This fashion is trash!

‘Dumpster couture’ to be featured at Green gala for Obama

Santa Fe clothing designer Nancy Judd is expected to take recycled chic to a new level when her “dumpster couture” is showcased this Saturday at the Green Inaugural Ball honouring President-elect Barack Obama in Washington. Models will show the 40-year-old’s creations made from bubble wrap, canvas scraps and Coke cans at the all-organic, $500-a-ticket event expected to draw 1,000, reports the Wall Street Journal.  At centre stage will be the long-time environmental activist’s “Obama-wear” stitched together from campaign detritus—the star attraction being a man’s coat made from Obama campaign flyers that took 200 hours to cut and paste and sew.

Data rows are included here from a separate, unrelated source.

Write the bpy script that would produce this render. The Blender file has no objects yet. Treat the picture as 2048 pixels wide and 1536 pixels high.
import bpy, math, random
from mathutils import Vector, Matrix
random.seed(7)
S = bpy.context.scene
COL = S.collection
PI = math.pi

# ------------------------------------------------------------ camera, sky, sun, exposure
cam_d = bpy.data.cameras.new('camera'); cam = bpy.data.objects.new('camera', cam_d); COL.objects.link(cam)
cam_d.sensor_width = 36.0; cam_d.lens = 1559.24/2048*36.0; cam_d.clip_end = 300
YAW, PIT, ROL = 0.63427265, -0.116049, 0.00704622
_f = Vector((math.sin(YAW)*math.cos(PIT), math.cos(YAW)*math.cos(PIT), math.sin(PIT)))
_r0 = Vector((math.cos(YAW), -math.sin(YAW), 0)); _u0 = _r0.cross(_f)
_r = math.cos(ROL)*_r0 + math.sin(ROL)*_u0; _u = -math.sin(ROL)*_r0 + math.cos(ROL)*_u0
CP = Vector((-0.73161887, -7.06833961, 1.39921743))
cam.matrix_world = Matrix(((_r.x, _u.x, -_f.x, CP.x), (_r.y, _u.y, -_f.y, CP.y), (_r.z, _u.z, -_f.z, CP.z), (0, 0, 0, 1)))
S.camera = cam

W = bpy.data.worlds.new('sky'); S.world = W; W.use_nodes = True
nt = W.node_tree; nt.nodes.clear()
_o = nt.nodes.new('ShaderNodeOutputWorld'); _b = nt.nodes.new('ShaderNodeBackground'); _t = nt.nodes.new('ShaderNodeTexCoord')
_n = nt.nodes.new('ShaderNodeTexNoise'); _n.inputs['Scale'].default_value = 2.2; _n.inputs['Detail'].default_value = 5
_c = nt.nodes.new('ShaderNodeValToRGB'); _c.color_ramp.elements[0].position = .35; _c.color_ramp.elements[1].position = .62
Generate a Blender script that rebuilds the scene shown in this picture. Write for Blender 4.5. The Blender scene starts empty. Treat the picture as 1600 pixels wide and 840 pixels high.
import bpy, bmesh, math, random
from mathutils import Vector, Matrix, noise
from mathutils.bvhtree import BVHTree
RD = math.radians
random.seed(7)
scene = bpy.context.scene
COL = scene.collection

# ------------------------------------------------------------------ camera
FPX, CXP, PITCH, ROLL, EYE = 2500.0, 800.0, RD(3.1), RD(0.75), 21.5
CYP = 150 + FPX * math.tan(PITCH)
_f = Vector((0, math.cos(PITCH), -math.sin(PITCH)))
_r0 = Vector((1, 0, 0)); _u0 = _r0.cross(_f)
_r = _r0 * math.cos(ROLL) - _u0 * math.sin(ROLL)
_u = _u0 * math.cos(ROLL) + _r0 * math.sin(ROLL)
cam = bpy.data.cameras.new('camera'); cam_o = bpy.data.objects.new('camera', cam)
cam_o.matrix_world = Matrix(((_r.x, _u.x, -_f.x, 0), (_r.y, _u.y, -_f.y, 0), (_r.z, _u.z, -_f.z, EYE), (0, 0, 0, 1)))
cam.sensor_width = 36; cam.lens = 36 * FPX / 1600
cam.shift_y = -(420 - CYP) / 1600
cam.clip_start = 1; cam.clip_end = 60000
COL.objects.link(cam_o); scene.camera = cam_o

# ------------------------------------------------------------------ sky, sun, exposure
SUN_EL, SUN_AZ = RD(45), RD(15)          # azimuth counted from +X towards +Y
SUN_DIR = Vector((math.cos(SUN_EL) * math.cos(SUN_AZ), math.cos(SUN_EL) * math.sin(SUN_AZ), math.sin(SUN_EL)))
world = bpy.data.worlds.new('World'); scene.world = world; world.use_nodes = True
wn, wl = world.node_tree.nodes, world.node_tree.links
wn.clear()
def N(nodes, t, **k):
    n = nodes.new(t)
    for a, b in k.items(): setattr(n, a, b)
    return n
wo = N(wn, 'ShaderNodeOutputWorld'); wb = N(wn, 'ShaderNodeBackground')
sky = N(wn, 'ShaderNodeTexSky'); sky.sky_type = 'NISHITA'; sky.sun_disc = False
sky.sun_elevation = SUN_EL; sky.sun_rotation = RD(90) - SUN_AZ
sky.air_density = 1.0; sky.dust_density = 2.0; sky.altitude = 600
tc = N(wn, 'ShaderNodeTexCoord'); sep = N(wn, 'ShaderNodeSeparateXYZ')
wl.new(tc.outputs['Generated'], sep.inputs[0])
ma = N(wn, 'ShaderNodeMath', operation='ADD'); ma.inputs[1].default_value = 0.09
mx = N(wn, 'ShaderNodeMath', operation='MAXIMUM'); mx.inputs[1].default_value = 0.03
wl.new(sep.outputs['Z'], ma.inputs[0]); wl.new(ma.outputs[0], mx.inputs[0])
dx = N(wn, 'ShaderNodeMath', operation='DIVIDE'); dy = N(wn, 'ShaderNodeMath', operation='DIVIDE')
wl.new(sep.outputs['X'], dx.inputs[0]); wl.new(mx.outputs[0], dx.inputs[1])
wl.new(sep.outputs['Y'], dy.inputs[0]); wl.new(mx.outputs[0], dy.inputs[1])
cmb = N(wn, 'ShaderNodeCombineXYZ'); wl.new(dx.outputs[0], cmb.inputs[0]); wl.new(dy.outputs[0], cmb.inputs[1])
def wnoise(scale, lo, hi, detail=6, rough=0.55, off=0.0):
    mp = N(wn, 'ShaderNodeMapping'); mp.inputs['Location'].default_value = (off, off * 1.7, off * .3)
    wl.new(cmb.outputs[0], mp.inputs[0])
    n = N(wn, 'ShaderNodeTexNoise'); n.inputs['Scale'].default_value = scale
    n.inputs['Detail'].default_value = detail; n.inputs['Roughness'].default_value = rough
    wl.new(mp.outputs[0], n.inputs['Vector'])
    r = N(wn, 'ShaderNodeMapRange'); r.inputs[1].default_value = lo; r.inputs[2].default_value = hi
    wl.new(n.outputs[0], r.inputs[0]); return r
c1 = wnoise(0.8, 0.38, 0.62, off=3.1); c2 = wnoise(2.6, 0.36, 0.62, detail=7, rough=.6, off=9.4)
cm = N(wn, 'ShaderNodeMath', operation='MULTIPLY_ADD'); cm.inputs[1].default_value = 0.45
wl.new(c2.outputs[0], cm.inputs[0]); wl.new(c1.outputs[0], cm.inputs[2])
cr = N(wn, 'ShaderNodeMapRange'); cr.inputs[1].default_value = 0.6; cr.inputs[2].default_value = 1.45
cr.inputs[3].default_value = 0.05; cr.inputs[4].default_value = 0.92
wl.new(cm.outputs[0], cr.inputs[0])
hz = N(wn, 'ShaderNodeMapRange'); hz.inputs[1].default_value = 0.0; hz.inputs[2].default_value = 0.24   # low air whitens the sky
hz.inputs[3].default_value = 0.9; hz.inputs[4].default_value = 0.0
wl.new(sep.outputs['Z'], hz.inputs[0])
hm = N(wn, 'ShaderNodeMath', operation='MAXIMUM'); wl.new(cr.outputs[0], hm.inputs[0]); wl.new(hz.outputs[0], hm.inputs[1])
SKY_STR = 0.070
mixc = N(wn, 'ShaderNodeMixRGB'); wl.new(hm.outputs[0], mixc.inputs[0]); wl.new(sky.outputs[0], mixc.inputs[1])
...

Though energy-efficient, “trashion” isn’t always practical, the paper reports: “An evening gown sparkling with 12,000 bits of glass tends to shed; a fitted jacket cut from the vinyl top of a convertible is so well insulated it doubles as a sweat lodge.”  Judd herself admits: “You can’t sit down in any of them.” Karl Lagerfeld would approve. Further stoking the clothing’s exclusivity is the fact  that Judd, who has no formal fashion training, refuses to sell it, intending it only as an educative tool. How long, we wonder, before Mrs. O shows up in one of the designer’s slinky black gowns made from canvas scraps and hundreds of rusty nails?